> Data provided:
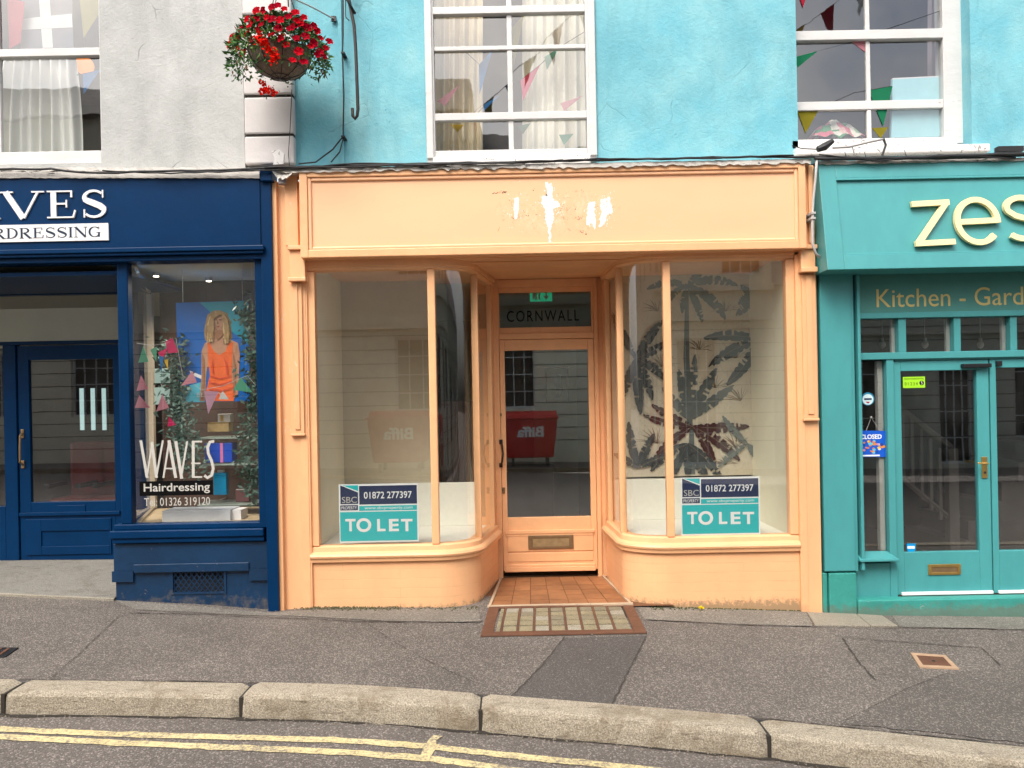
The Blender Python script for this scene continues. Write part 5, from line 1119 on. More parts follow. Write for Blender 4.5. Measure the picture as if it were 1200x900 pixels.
for pts, cm in (([(162, 425), (168, 405), (174, 424)], 'green'), ([(176, 410), (184, 406), (183, 424)], 'green'), ([(185, 413), (196, 408), (191, 422)], 'pink'), ([(194, 400), (202, 396), (209, 413), (196, 414)], 'pink'),
        ([(160, 458), (165, 440), (174, 456)], 'rose'), ([(158, 478), (176, 478), (163, 463)], 'rose'), ([(183, 482), (190, 462), (198, 478)], 'rose'), ([(212, 452), (225, 435), (231, 448)], 'rose'),
        ([(239, 458), (256, 459), (244, 485)], 'mauve'), ([(256, 468), (261, 458), (268, 468)], 'white'), ([(273, 457), (282, 442), (296, 460)], 'green'), ([(196, 500), (198, 488), (206, 498)], 'pink'), ([(186, 417), (192, 418), (189, 436)], 'blue'), ([(192, 422), (197, 421), (197, 434)], 'yellow')):
    MB().ppoly(pts, BY_ - random.uniform(0, .02), th=.003).build('flag', FM[cm], bt_)
# shelves and products
def shelf(y0, label, x0=233, x1=302):
    t = thing('glass_shelf', label, 'shelf', group='glass shelves in the salon window'); a, b, c_, d_ = RC(x0, y0 - 1, x1, y0 + 1, .45)
    MB().box(a, b, .42, .72, c_, d_).build('shelf_board', plain('shelf_glass_edge', (.35, .42, .36), .2), t)
    for x in (a + .03, b - .03): MB().box(x - .008, x + .008, .72, .97, c_ - .03, c_).build('bracket', M_steel, t)
    return t
shelf(513, 'top glass shelf behind the salon lettering, carrying the woven box'); shelf(544, 'middle glass shelf in the salon window, under the bright blue box'); shelf(591, 'lowest glass shelf in the salon window, carrying the light blue bottle')
def prod(name, label, cat, rc, y, d, m, extra=None):
    t = thing(name, label, cat); a, b, c_, d_ = RC(*rc, y); MB().box(a, b, y, y + d, c_, d_).build('body', m, t, .004)
    if extra: extra(t, a, b, c_, d_, y)
    return t
prod('gift_box', 'bright blue gift box with a pink ribbon band on a glass shelf', 'box', (240, 519, 272, 542), .45, .12, plain('bright_blue_card', (.0, .07, .55), .4), lambda t, a, b, c_, d_, y: MB().box(a + .13, a + .155, y - .002, y + .122, c_ - .001, d_ + .001).build('ribbon', plain('pink_ribbon', (.75, .2, .42), .5), t))
prod('bottle', 'light blue glossy bottle on the lowest salon shelf', 'bottle', (250, 554, 265, 580), .5, .06, plain('sky_blue_plastic', (.0, .33, .62), .3), lambda t, a, b, c_, d_, y: MB().box(a + .03, b - .03, y + .01, y + .05, d_, d_ + .02).build('cap', M_sgw, t, .003))
prod('woven_box', 'golden woven box on the top salon shelf', 'box', (243, 496, 268, 506), .45, .1, plain('gold_woven', (.45, .30, .12), .6, var=.5), lambda t, a, b, c_, d_, y: MB().box(a, b, y, y + .1, d_, d_ + .008).build('lid', M_brass, t))
prod('product_box', 'small white carton on top of the woven box', 'box', (255, 485, 270, 495), .46, .07, plain('pale_carton', (.5, .45, .38), .6), lambda t, a, b, c_, d_, y: MB().box(a + .02, a + .05, y - .001, y, c_ + .01, d_ - .01).build('label_print', M_brass, t))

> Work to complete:
Produce an exact copy of each line of data, skipping embedded images.

> The response:
The Blender Python script for this scene continues. Write part 5, from line 1119 on. More parts follow. Write for Blender 4.5. Measure the picture as if it were 1200x900 pixels.
for pts, cm in (([(162, 425), (168, 405), (174, 424)], 'green'), ([(176, 410), (184, 406), (183, 424)], 'green'), ([(185, 413), (196, 408), (191, 422)], 'pink'), ([(194, 400), (202, 396), (209, 413), (196, 414)], 'pink'),
        ([(160, 458), (165, 440), (174, 456)], 'rose'), ([(158, 478), (176, 478), (163, 463)], 'rose'), ([(183, 482), (190, 462), (198, 478)], 'rose'), ([(212, 452), (225, 435), (231, 448)], 'rose'),
        ([(239, 458), (256, 459), (244, 485)], 'mauve'), ([(256, 468), (261, 458), (268, 468)], 'white'), ([(273, 457), (282, 442), (296, 460)], 'green'), ([(196, 500), (198, 488), (206, 498)], 'pink'), ([(186, 417), (192, 418), (189, 436)], 'blue'), ([(192, 422), (197, 421), (197, 434)], 'yellow')):
    MB().ppoly(pts, BY_ - random.uniform(0, .02), th=.003).build('flag', FM[cm], bt_)
# shelves and products
def shelf(y0, label, x0=233, x1=302):
    t = thing('glass_shelf', label, 'shelf', group='glass shelves in the salon window'); a, b, c_, d_ = RC(x0, y0 - 1, x1, y0 + 1, .45)
    MB().box(a, b, .42, .72, c_, d_).build('shelf_board', plain('shelf_glass_edge', (.35, .42, .36), .2), t)
    for x in (a + .03, b - .03): MB().box(x - .008, x + .008, .72, .97, c_ - .03, c_).build('bracket', M_steel, t)
    return t
shelf(513, 'top glass shelf behind the salon lettering, carrying the woven box'); shelf(544, 'middle glass shelf in the salon window, under the bright blue box'); shelf(591, 'lowest glass shelf in the salon window, carrying the light blue bottle')
def prod(name, label, cat, rc, y, d, m, extra=None):
    t = thing(name, label, cat); a, b, c_, d_ = RC(*rc, y); MB().box(a, b, y, y + d, c_, d_).build('body', m, t, .004)
    if extra: extra(t, a, b, c_, d_, y)
    return t
prod('gift_box', 'bright blue gift box with a pink ribbon band on a glass shelf', 'box', (240, 519, 272, 542), .45, .12, plain('bright_blue_card', (.0, .07, .55), .4), lambda t, a, b, c_, d_, y: MB().box(a + .13, a + .155, y - .002, y + .122, c_ - .001, d_ + .001).build('ribbon', plain('pink_ribbon', (.75, .2, .42), .5), t))
prod('bottle', 'light blue glossy bottle on the lowest salon shelf', 'bottle', (250, 554, 265, 580), .5, .06, plain('sky_blue_plastic', (.0, .33, .62), .3), lambda t, a, b, c_, d_, y: MB().box(a + .03, b - .03, y + .01, y + .05, d_, d_ + .02).build('cap', M_sgw, t, .003))
prod('woven_box', 'golden woven box on the top salon shelf', 'box', (243, 496, 268, 506), .45, .1, plain('gold_woven', (.45, .30, .12), .6, var=.5), lambda t, a, b, c_, d_, y: MB().box(a, b, y, y + .1, d_, d_ + .008).build('lid', M_brass, t))
prod('product_box', 'small white carton on top of the woven box', 'box', (255, 485, 270, 495), .46, .07, plain('pale_carton', (.5, .45, .38), .6), lambda t, a, b, c_, d_, y: MB().box(a + .02, a + .05, y - .001, y, c_ + .01, d_ - .01).build('label_print', M_brass, t))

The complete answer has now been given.